Tout simplement, la logique de Coppola dans Tetro « faire du grand avec du petit », est en entière opposition avec celle de la machine hollywoodienne « il faut du grand pour faire du grand ». La nouvelle technologie vient répondre à cette orientation. Coppola choisit, encore un fois après L’Homme sans âge son film précédent, de recourir à la nouvelle technologie en tournant avec des caméras numériques. Le matériel de prise de vue qui coûte le moins cher et qui nécessite moins de techniciens. On pourrait dire : c’est donc pour cela qu’il a choisi un jeune directeur de la photographie de Roumanie. Oui, mais il se trouve que ce chef op. est spécialiste des tournages en pellicules classiques, 16 et 35 mm. Il a appris la maitrise de la technologie numérique sur les deux tournages de Coppola qu’il a assurés. Le tournage s’est donc bien fait en numérique mais avec l’esprit argentique. C’est donc là que réside la clé du rajeunissement que l’on trouve dans le film en plus d’un contenu qui pette d’énergie.
Il en va de même avec le montage. Coppola retrouve son vieux complice, Walter Murch son monteur sur Apocalypse now en 1979 et le Parrain III en 1990. Cette fois il l’emmène dans une aventure numérique.
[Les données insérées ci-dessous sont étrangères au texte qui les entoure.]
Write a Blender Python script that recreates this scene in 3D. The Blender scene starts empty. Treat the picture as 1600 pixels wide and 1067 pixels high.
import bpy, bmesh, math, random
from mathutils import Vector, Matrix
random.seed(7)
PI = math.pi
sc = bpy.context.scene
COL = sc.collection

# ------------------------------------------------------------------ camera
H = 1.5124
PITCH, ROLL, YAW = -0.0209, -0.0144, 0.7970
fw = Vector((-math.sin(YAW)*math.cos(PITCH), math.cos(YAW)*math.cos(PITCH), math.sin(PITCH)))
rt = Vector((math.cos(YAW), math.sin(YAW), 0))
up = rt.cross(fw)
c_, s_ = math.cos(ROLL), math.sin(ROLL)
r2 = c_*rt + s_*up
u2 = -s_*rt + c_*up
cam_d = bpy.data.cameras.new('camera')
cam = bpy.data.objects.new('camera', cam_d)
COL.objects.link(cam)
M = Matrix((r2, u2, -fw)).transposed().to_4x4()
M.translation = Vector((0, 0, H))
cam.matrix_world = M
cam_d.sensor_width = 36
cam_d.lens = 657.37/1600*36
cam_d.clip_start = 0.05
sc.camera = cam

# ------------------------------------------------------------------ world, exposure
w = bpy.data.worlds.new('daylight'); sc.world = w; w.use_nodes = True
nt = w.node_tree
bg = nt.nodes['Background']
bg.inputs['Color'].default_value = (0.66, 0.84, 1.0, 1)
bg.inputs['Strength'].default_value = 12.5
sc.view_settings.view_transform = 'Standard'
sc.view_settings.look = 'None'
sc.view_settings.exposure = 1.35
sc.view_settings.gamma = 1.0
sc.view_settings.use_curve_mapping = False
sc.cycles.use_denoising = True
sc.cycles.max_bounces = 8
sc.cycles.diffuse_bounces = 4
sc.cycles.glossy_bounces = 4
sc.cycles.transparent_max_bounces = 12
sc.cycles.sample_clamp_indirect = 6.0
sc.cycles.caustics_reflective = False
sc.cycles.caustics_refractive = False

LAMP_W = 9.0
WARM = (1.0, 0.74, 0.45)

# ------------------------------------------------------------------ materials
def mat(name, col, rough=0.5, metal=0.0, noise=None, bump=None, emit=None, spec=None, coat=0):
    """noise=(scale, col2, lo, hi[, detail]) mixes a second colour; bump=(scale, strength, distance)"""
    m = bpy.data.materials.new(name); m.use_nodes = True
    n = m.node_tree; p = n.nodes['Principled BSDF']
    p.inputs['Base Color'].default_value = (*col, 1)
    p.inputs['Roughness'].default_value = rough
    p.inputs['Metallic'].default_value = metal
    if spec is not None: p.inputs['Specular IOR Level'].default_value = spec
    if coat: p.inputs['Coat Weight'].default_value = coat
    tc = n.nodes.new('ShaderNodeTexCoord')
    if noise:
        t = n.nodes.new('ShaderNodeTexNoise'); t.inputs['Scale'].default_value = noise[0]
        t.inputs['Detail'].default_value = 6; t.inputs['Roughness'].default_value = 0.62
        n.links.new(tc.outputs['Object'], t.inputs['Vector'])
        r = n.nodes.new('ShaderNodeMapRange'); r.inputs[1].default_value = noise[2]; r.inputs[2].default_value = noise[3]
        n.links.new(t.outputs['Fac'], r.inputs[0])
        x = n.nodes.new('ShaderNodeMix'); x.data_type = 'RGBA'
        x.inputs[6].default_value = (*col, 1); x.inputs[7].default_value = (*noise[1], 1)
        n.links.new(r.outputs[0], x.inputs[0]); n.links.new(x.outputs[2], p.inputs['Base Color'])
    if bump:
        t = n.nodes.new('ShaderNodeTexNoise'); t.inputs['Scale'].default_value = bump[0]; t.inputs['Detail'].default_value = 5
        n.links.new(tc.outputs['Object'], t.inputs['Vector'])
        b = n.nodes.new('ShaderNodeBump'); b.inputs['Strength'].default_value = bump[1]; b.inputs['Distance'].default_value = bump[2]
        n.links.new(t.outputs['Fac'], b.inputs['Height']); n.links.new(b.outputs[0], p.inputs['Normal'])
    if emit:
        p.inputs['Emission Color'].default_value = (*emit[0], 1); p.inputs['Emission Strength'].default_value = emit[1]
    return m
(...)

Toutefois, révèle-t-il dans l’entretien accordé aux Cahiers du Cinéma, il n’avait jamais eu le luxe de visionner ses images sur un écran de sept mètres de large. Il faut être complètement libre pour se permettre ce genre de caprice de mêler le final cut, le logiciel numérique de montage, et le visionnage sur un grand écran et non pas sur un écran d’ordinateur ou sur une maviola. Même si le coût d’une telle manœuvre n’est pas important, jamais une production puritaine d’Hollywood n’accorderait cela à un monteur. Cela nécessite une logique de liberté de création qui est hors de portée de l’esprit de la banlieue de Los Angeles.
Pour que Tetro ait toute cette fraicheur et tout ce punch, il fallait le débarrasser de la rouille qui s’est emparé des systèmes de production et a atteint même les neurones créatrices de beaucoup de cinéastes se laissé corrompre par une machine sans âme. L’opération de dégraissage s’est faite grâce à la révision de la logique de production et delà à se procurer une grande marge de liberté au niveau de l’écriture. La technique est venue servir un esprit et on pas le corrompre et l’asservir. La technique est, ou pourrait être, à la portée de tout le monde. Ce qui fait la différence c’est ce que l’on fait avec et l’esprit dans lequel on le fait. Coppola, vieux routard des grosses productions, cinéaste de la plus vieille génération de cinéastes qui existent encore, n’hésite pas à utiliser la nouvelle technologie ni à s’adapter à son temps. Cependant, il ne se laisse pas emporté par l’air du temps comme on dit généralement de ceux qui fondent dans la facilité. La force de son art, Coppola la tient de sa capacité d’imaginer et de penser sans se laisser corrompre par la tentation du luxe auquel il pourrait facilement accéder.